Here are some major facts about the Lekki Port

1. The Lekki Deep Sea Port is a multi-purpose deep sea port in the Lagos Free Zone.

2. The port will create 169,972 jobs.

3. The port has ships that can carry more than 14,500 cargo.

4. The seaport sits on a landmass of about 90 hectares. 

5. It is one of the biggest seaports in West Africa and the biggest in Nigeria. Around 6 million TEUs of containers plus a sizable amount of liquid and dry bulk uncontainerized goods will be handled by the Lekki port.

6. The container terminal, the liquid terminal, and the dry bulk terminal are the three terminals at the port.

7. The port is sponsored by private investors and a group of banks that contributed $1.5 billion to the project.

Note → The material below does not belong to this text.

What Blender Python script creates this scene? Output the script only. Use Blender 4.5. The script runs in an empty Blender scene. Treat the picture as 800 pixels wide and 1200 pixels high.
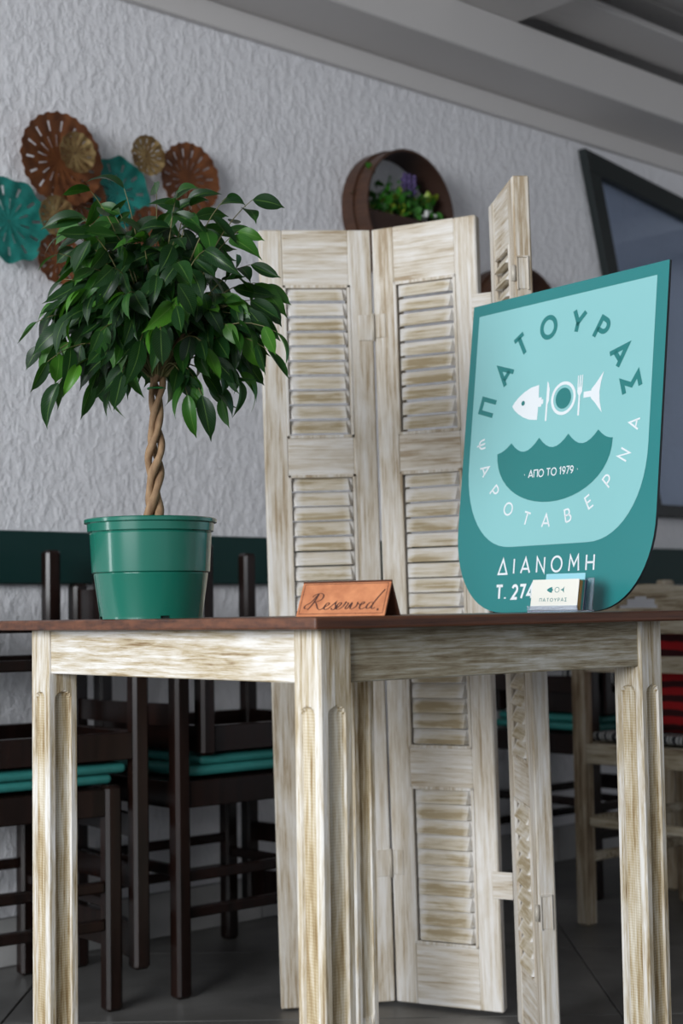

8. The automated port system will enable container identification and clearance from the office, requiring little to no interaction with people during actual operations.

9. Initial dredging might raise the draft of the port’s container terminal to 16.5 meters from the current 14 meters. The terminal has a yearly capacity of 2.5 million twenty-foot standard containers.

10. The first port in Nigeria to have ship-to-shore cranes is the deep-water port of Lekki. It contains three “Super-post-Panamax” container gantry cranes, which can access and unload the last row of containers even if the container ship is wider than the Panama Canal (49 m or 160 ft maximum boat beam).

11. Estimates place the additional state revenue for Nigeria at $201 billion through taxes, levies, and royalties. 

12. The deep-sea port will be connected to the Nigerian rail network.